* _MATERIAL SUPPLIED_:
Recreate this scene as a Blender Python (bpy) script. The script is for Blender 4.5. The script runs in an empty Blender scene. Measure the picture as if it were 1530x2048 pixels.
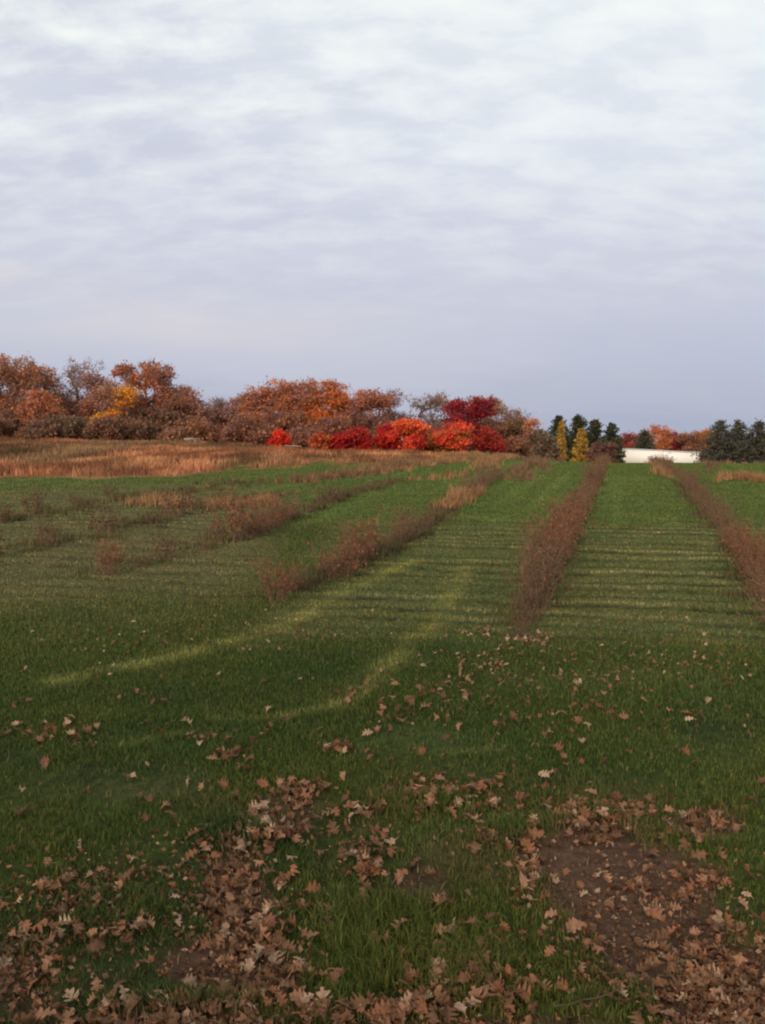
import bpy, math, random
import numpy as np

# ------------------------------------------------------------------ camera, world, sun, exposure
F = 1850.0            # focal length in pixels of the 1530 x 2048 frame
H = 2.3               # eye height
PITCH = math.atan(179 / F)
scn = bpy.context.scene
COL = scn.collection
cam_d = bpy.data.cameras.new('camera'); cam = bpy.data.objects.new('camera', cam_d); COL.objects.link(cam)
cam_d.sensor_fit = 'VERTICAL'; cam_d.sensor_height = 24; cam_d.lens = 24 * F / 2048
cam_d.clip_start = 0.1; cam_d.clip_end = 6000
cam.location = (0, 0, H); cam.rotation_euler = (math.pi / 2 - PITCH, 0, 0)
scn.camera = cam

SUN_EL, SUN_AZ = math.radians(20), math.radians(200)     # compass azimuth: low, behind and left of the camera
world = bpy.data.worlds.new('World'); scn.world = world; world.use_nodes = True
nt = world.node_tree; nt.nodes.clear()
def N(t, typ, **kw):
    n = t.nodes.new(typ)
    for k, v in kw.items(): setattr(n, k, v)
    return n
def MATH(t, op, a, b=None, clamp=False):
    n = N(t, 'ShaderNodeMath', operation=op, use_clamp=clamp)
    for i, v in enumerate((a, b)):
        if v is None: continue
        if isinstance(v, (int, float)): n.inputs[i].default_value = v
        else: t.links.new(v, n.inputs[i])
    return n.outputs[0]
def RAMP(t, fac, stops):
    n = N(t, 'ShaderNodeValToRGB'); cr = n.color_ramp
    cr.elements[0].position, cr.elements[0].color = stops[0][0], (*stops[0][1], 1)
    cr.elements[1].position, cr.elements[1].color = stops[-1][0], (*stops[-1][1], 1)
    for p, c in stops[1:-1]:
        e = cr.elements.new(p); e.color = (*c, 1)
    t.links.new(fac, n.inputs[0]); return n.outputs[0]
def MIX(t, fac, a, b, mode='MIX'):
    n = N(t, 'ShaderNodeMix', data_type='RGBA', blend_type=mode)
    for s, v in ((0, fac), (6, a), (7, b)):
        if isinstance(v, (int, float)): n.inputs[s].default_value = v
        elif isinstance(v, tuple): n.inputs[s].default_value = (*v, 1)
        else: t.links.new(v, n.inputs[s])
    return n.outputs[2]
def NOISE(t, vec, scale, detail=4, rough=.55, dist=0.0):
    n = N(t, 'ShaderNodeTexNoise'); n.inputs['Scale'].default_value = scale; n.inputs['Detail'].default_value = detail
    n.inputs['Roughness'].default_value = rough; n.inputs['Distortion'].default_value = dist
    t.links.new(vec, n.inputs['Vector']); return n.outputs['Fac']
sky = N(nt, 'ShaderNodeTexSky', sky_type='NISHITA', sun_disc=False)
sky.sun_elevation = SUN_EL; sky.sun_rotation = SUN_AZ
tc = N(nt, 'ShaderNodeTexCoord'); sep = N(nt, 'ShaderNodeSeparateXYZ'); nt.links.new(tc.outputs['Generated'], sep.inputs[0])
zc = MATH(nt, 'ADD', MATH(nt, 'MAXIMUM', sep.outputs[2], 0.0), 0.34)
cmb = N(nt, 'ShaderNodeCombineXYZ')
nt.links.new(MATH(nt, 'DIVIDE', sep.outputs[0], zc), cmb.inputs[0]); nt.links.new(MATH(nt, 'DIVIDE', sep.outputs[1], zc), cmb.inputs[1])
def SKYVEC(sx, sy, rot):
    m = N(nt, 'ShaderNodeMapping'); m.inputs['Scale'].default_value = (sx, sy, 1); m.inputs['Rotation'].default_value = (0, 0, rot)
    nt.links.new(cmb.outputs[0], m.inputs['Vector']); return m.outputs[0]
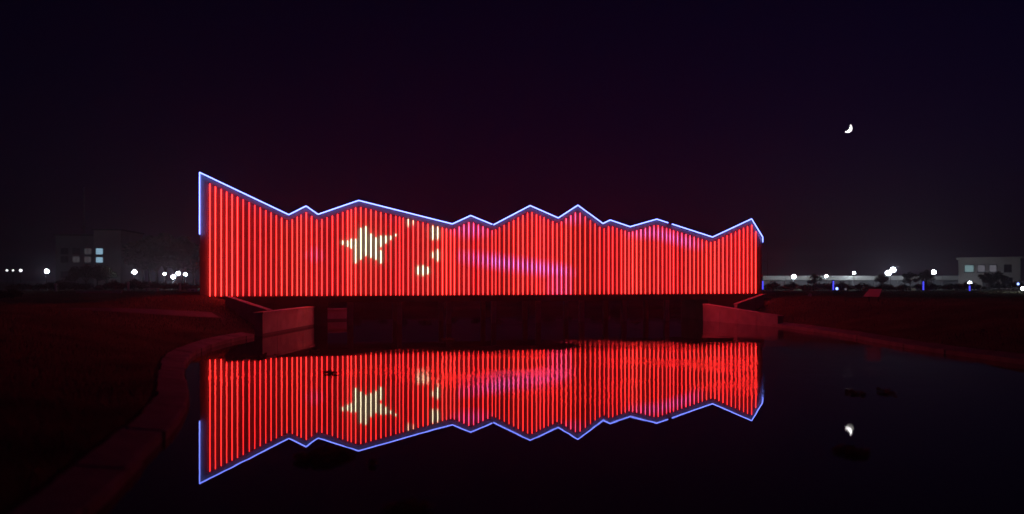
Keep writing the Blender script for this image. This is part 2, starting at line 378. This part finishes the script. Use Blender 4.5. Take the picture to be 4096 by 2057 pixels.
# retaining walls beside the bridge mouths
def wall_between(a, b, th, z0, z1, name, label, m='concrete', zb=None):
    d = Vector((b[0]-a[0], b[1]-a[1], 0)); n = Vector((-d.y, d.x, 0)).normalized()*th
    zb = z1 if zb is None else zb; root = empty(name, (a[0], a[1], 0)); o = Vector((a[0], a[1], 0))
    A = Vector((0,0,0)); Bp = d
    q = [A, Bp, Bp+n, A+n]; ns = max(1, round(d.length/2.1)); g = d.normalized()*.014
    for t in range(ns):
        f0, f1 = t/ns, (t+1)/ns; a0 = A+d*f0+(g if t else Vector()); a1 = A+d*f1-(g if t < ns-1 else Vector()); h0 = z1+(zb-z1)*f0; h1 = z1+(zb-z1)*f1
        jo = n.normalized()*random.uniform(0, .012)
        MB().add([p+Vector((0,0,z0)) for p in (a0+jo, a1+jo, a1+n, a0+n)] + [a0+jo+Vector((0,0,h0)), a1+jo+Vector((0,0,h1)), a1+n+Vector((0,0,h1)), a0+n+Vector((0,0,h0))],
             [(0,3,2,1),(4,5,6,7),(0,1,5,4),(1,2,6,5),(2,3,7,6),(3,0,4,7)]).build('wall_section', m, root)
    if z0 < 0:
        w = n.normalized()*.01; MB().prism([A-w+Vector((0,0,-.3)), Bp-w+Vector((0,0,-.3)), Bp-w+Vector((0,0,.13)), A-w+Vector((0,0,.13))], w*.8).build('damp_band', 'dampshade', root)
    k = n.normalized()*.05; e = d.normalized()*.04; q = [A-k-e, Bp-k+e, Bp+n+k+e, A+n+k-e]; up = [z1, zb, zb, z1]
    c = MB().add([p+Vector((0,0,up[i]+.003)) for i, p in enumerate(q)] + [p+Vector((0,0,up[i]+.09)) for i, p in enumerate(q)],
           [(0,3,2,1),(4,5,6,7),(0,1,5,4),(1,2,6,5),(2,3,7,6),(3,0,4,7)]); c.build('coping', m, root)
    return tag(root, label, 'wall')
wall_between((-13.25,39.3),(-12.72,47.6), .45, -.9, 1.18, 'retaining_wall', 'pale concrete retaining wall at the water below the left end of the bridge')
wall_between((14.32,54.0),(17.2,46.9), -.45, -.9, 1.14, 'retaining_wall', 'pale concrete retaining wall at the water below the right end of the bridge', 'concrete', .62)
wall_between((-14.6,53.3),(-11.75,54.6), .4, -.9, .78, 'retaining_wall', 'low pale wall glimpsed under the bridge, right of the dark left abutment')
wall_between((-17.3,44.6),(-13.75,41.5), .28, .2, 1.93, 'ramp_kerb', 'sloping stone kerb climbing from the left retaining wall to the bridge', 'concrete', 1.22)
wall_between((18.2,53.4),(15.9,52.2), -.28, .2, 1.86, 'ramp_kerb', 'sloping stone kerb climbing from the right retaining wall to the bridge', 'concrete', 1.20)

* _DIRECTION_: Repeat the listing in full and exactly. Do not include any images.

* _SOLUTION_:
Recreate this scene as a Blender Python (bpy) script. The script is for Blender 4.5. The script runs in an empty Blender scene. Measure the picture as if it were 1530x2048 pixels.
import bpy, math, random
import numpy as np

# ------------------------------------------------------------------ camera, world, sun, exposure
F = 1850.0            # focal length in pixels of the 1530 x 2048 frame
H = 2.3               # eye height
PITCH = math.atan(179 / F)
scn = bpy.context.scene
COL = scn.collection
cam_d = bpy.data.cameras.new('camera'); cam = bpy.data.objects.new('camera', cam_d); COL.objects.link(cam)
cam_d.sensor_fit = 'VERTICAL'; cam_d.sensor_height = 24; cam_d.lens = 24 * F / 2048
cam_d.clip_start = 0.1; cam_d.clip_end = 6000
cam.location = (0, 0, H); cam.rotation_euler = (math.pi / 2 - PITCH, 0, 0)
scn.camera = cam

SUN_EL, SUN_AZ = math.radians(20), math.radians(200)     # compass azimuth: low, behind and left of the camera
world = bpy.data.worlds.new('World'); scn.world = world; world.use_nodes = True
nt = world.node_tree; nt.nodes.clear()
def N(t, typ, **kw):
    n = t.nodes.new(typ)
    for k, v in kw.items(): setattr(n, k, v)
    return n
def MATH(t, op, a, b=None, clamp=False):
    n = N(t, 'ShaderNodeMath', operation=op, use_clamp=clamp)
    for i, v in enumerate((a, b)):
        if v is None: continue
        if isinstance(v, (int, float)): n.inputs[i].default_value = v
        else: t.links.new(v, n.inputs[i])
    return n.outputs[0]
def RAMP(t, fac, stops):
    n = N(t, 'ShaderNodeValToRGB'); cr = n.color_ramp
    cr.elements[0].position, cr.elements[0].color = stops[0][0], (*stops[0][1], 1)
    cr.elements[1].position, cr.elements[1].color = stops[-1][0], (*stops[-1][1], 1)
    for p, c in stops[1:-1]:
        e = cr.elements.new(p); e.color = (*c, 1)
    t.links.new(fac, n.inputs[0]); return n.outputs[0]
def MIX(t, fac, a, b, mode='MIX'):
    n = N(t, 'ShaderNodeMix', data_type='RGBA', blend_type=mode)
    for s, v in ((0, fac), (6, a), (7, b)):
        if isinstance(v, (int, float)): n.inputs[s].default_value = v
        elif isinstance(v, tuple): n.inputs[s].default_value = (*v, 1)
        else: t.links.new(v, n.inputs[s])
    return n.outputs[2]
def NOISE(t, vec, scale, detail=4, rough=.55, dist=0.0):
    n = N(t, 'ShaderNodeTexNoise'); n.inputs['Scale'].default_value = scale; n.inputs['Detail'].default_value = detail
    n.inputs['Roughness'].default_value = rough; n.inputs['Distortion'].default_value = dist
    t.links.new(vec, n.inputs['Vector']); return n.outputs['Fac']
sky = N(nt, 'ShaderNodeTexSky', sky_type='NISHITA', sun_disc=False)
sky.sun_elevation = SUN_EL; sky.sun_rotation = SUN_AZ
tc = N(nt, 'ShaderNodeTexCoord'); sep = N(nt, 'ShaderNodeSeparateXYZ'); nt.links.new(tc.outputs['Generated'], sep.inputs[0])
zc = MATH(nt, 'ADD', MATH(nt, 'MAXIMUM', sep.outputs[2], 0.0), 0.34)
cmb = N(nt, 'ShaderNodeCombineXYZ')
nt.links.new(MATH(nt, 'DIVIDE', sep.outputs[0], zc), cmb.inputs[0]); nt.links.new(MATH(nt, 'DIVIDE', sep.outputs[1], zc), cmb.inputs[1])
def SKYVEC(sx, sy, rot):
    m = N(nt, 'ShaderNodeMapping'); m.inputs['Scale'].default_value = (sx, sy, 1); m.inputs['Rotation'].default_value = (0, 0, rot)
    nt.links.new(cmb.outputs[0], m.inputs['Vector']); return m.outputs[0]
Keep writing the Blender script for this image. This is part 2, starting at line 378. This part finishes the script. Use Blender 4.5. Take the picture to be 4096 by 2057 pixels.
# retaining walls beside the bridge mouths
def wall_between(a, b, th, z0, z1, name, label, m='concrete', zb=None):
    d = Vector((b[0]-a[0], b[1]-a[1], 0)); n = Vector((-d.y, d.x, 0)).normalized()*th
    zb = z1 if zb is None else zb; root = empty(name, (a[0], a[1], 0)); o = Vector((a[0], a[1], 0))
    A = Vector((0,0,0)); Bp = d
    q = [A, Bp, Bp+n, A+n]; ns = max(1, round(d.length/2.1)); g = d.normalized()*.014
    for t in range(ns):
        f0, f1 = t/ns, (t+1)/ns; a0 = A+d*f0+(g if t else Vector()); a1 = A+d*f1-(g if t < ns-1 else Vector()); h0 = z1+(zb-z1)*f0; h1 = z1+(zb-z1)*f1
        jo = n.normalized()*random.uniform(0, .012)
        MB().add([p+Vector((0,0,z0)) for p in (a0+jo, a1+jo, a1+n, a0+n)] + [a0+jo+Vector((0,0,h0)), a1+jo+Vector((0,0,h1)), a1+n+Vector((0,0,h1)), a0+n+Vector((0,0,h0))],
             [(0,3,2,1),(4,5,6,7),(0,1,5,4),(1,2,6,5),(2,3,7,6),(3,0,4,7)]).build('wall_section', m, root)
    if z0 < 0:
        w = n.normalized()*.01; MB().prism([A-w+Vector((0,0,-.3)), Bp-w+Vector((0,0,-.3)), Bp-w+Vector((0,0,.13)), A-w+Vector((0,0,.13))], w*.8).build('damp_band', 'dampshade', root)
    k = n.normalized()*.05; e = d.normalized()*.04; q = [A-k-e, Bp-k+e, Bp+n+k+e, A+n+k-e]; up = [z1, zb, zb, z1]
    c = MB().add([p+Vector((0,0,up[i]+.003)) for i, p in enumerate(q)] + [p+Vector((0,0,up[i]+.09)) for i, p in enumerate(q)],
           [(0,3,2,1),(4,5,6,7),(0,1,5,4),(1,2,6,5),(2,3,7,6),(3,0,4,7)]); c.build('coping', m, root)
    return tag(root, label, 'wall')
wall_between((-13.25,39.3),(-12.72,47.6), .45, -.9, 1.18, 'retaining_wall', 'pale concrete retaining wall at the water below the left end of the bridge')
wall_between((14.32,54.0),(17.2,46.9), -.45, -.9, 1.14, 'retaining_wall', 'pale concrete retaining wall at the water below the right end of the bridge', 'concrete', .62)
wall_between((-14.6,53.3),(-11.75,54.6), .4, -.9, .78, 'retaining_wall', 'low pale wall glimpsed under the bridge, right of the dark left abutment')
wall_between((-17.3,44.6),(-13.75,41.5), .28, .2, 1.93, 'ramp_kerb', 'sloping stone kerb climbing from the left retaining wall to the bridge', 'concrete', 1.22)
wall_between((18.2,53.4),(15.9,52.2), -.28, .2, 1.86, 'ramp_kerb', 'sloping stone kerb climbing from the right retaining wall to the bridge', 'concrete', 1.20)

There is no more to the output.